Data provided:
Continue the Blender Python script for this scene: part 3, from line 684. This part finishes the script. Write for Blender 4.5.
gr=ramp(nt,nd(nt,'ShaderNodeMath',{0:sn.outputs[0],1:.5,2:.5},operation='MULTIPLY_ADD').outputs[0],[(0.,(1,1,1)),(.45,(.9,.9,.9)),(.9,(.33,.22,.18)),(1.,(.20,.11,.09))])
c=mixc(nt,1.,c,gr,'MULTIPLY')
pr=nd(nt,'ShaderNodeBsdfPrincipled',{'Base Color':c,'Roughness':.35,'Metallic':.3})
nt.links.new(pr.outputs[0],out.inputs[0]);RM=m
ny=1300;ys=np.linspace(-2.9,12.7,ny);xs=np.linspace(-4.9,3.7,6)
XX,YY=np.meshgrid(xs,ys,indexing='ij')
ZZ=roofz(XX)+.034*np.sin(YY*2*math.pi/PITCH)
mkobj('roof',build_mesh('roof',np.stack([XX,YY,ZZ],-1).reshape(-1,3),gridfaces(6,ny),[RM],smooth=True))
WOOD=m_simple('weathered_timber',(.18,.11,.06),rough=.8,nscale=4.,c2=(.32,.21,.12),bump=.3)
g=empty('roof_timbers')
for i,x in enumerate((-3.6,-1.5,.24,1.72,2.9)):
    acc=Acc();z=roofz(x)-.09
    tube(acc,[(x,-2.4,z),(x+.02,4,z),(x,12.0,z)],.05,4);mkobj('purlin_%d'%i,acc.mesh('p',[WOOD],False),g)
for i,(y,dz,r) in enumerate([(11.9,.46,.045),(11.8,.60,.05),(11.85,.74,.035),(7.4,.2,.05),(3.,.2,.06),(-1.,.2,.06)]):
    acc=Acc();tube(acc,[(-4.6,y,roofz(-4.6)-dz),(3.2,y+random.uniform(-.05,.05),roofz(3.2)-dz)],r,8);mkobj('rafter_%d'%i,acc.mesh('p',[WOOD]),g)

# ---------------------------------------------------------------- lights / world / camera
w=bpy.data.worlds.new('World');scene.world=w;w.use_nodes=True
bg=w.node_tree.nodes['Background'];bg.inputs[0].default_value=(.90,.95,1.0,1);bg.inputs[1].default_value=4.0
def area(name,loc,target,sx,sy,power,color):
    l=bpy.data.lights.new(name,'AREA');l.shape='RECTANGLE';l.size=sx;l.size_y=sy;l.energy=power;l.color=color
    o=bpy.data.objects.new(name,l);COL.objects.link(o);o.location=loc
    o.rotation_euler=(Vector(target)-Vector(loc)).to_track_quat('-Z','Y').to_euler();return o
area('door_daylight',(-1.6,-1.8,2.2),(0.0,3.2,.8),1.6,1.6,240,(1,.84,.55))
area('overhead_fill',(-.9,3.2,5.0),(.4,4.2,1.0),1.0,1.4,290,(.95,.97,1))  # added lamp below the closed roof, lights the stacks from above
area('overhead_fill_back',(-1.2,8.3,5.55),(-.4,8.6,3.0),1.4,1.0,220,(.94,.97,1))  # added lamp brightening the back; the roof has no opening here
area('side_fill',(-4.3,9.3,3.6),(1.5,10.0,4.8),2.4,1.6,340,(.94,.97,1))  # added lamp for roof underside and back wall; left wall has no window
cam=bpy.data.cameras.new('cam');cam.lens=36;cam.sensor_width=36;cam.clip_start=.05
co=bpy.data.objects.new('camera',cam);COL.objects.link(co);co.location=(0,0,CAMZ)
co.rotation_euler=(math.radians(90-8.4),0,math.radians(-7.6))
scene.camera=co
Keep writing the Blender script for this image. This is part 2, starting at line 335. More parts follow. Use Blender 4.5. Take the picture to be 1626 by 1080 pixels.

Problem to solve:
From the entries above, extract only the lines running from the one containing "ZZ=roofz(XX)+.034*np.sin(YY*2*math.pi/PITCH)" through the one containing "scene.camera=co", inclusive.

Solution:
ZZ=roofz(XX)+.034*np.sin(YY*2*math.pi/PITCH)
mkobj('roof',build_mesh('roof',np.stack([XX,YY,ZZ],-1).reshape(-1,3),gridfaces(6,ny),[RM],smooth=True))
WOOD=m_simple('weathered_timber',(.18,.11,.06),rough=.8,nscale=4.,c2=(.32,.21,.12),bump=.3)
g=empty('roof_timbers')
for i,x in enumerate((-3.6,-1.5,.24,1.72,2.9)):
    acc=Acc();z=roofz(x)-.09
    tube(acc,[(x,-2.4,z),(x+.02,4,z),(x,12.0,z)],.05,4);mkobj('purlin_%d'%i,acc.mesh('p',[WOOD],False),g)
for i,(y,dz,r) in enumerate([(11.9,.46,.045),(11.8,.60,.05),(11.85,.74,.035),(7.4,.2,.05),(3.,.2,.06),(-1.,.2,.06)]):
    acc=Acc();tube(acc,[(-4.6,y,roofz(-4.6)-dz),(3.2,y+random.uniform(-.05,.05),roofz(3.2)-dz)],r,8);mkobj('rafter_%d'%i,acc.mesh('p',[WOOD]),g)

# ---------------------------------------------------------------- lights / world / camera
w=bpy.data.worlds.new('World');scene.world=w;w.use_nodes=True
bg=w.node_tree.nodes['Background'];bg.inputs[0].default_value=(.90,.95,1.0,1);bg.inputs[1].default_value=4.0
def area(name,loc,target,sx,sy,power,color):
    l=bpy.data.lights.new(name,'AREA');l.shape='RECTANGLE';l.size=sx;l.size_y=sy;l.energy=power;l.color=color
    o=bpy.data.objects.new(name,l);COL.objects.link(o);o.location=loc
    o.rotation_euler=(Vector(target)-Vector(loc)).to_track_quat('-Z','Y').to_euler();return o
area('door_daylight',(-1.6,-1.8,2.2),(0.0,3.2,.8),1.6,1.6,240,(1,.84,.55))
area('overhead_fill',(-.9,3.2,5.0),(.4,4.2,1.0),1.0,1.4,290,(.95,.97,1))  # added lamp below the closed roof, lights the stacks from above
area('overhead_fill_back',(-1.2,8.3,5.55),(-.4,8.6,3.0),1.4,1.0,220,(.94,.97,1))  # added lamp brightening the back; the roof has no opening here
area('side_fill',(-4.3,9.3,3.6),(1.5,10.0,4.8),2.4,1.6,340,(.94,.97,1))  # added lamp for roof underside and back wall; left wall has no window
cam=bpy.data.cameras.new('cam');cam.lens=36;cam.sensor_width=36;cam.clip_start=.05
co=bpy.data.objects.new('camera',cam);COL.objects.link(co);co.location=(0,0,CAMZ)
co.rotation_euler=(math.radians(90-8.4),0,math.radians(-7.6))
scene.camera=co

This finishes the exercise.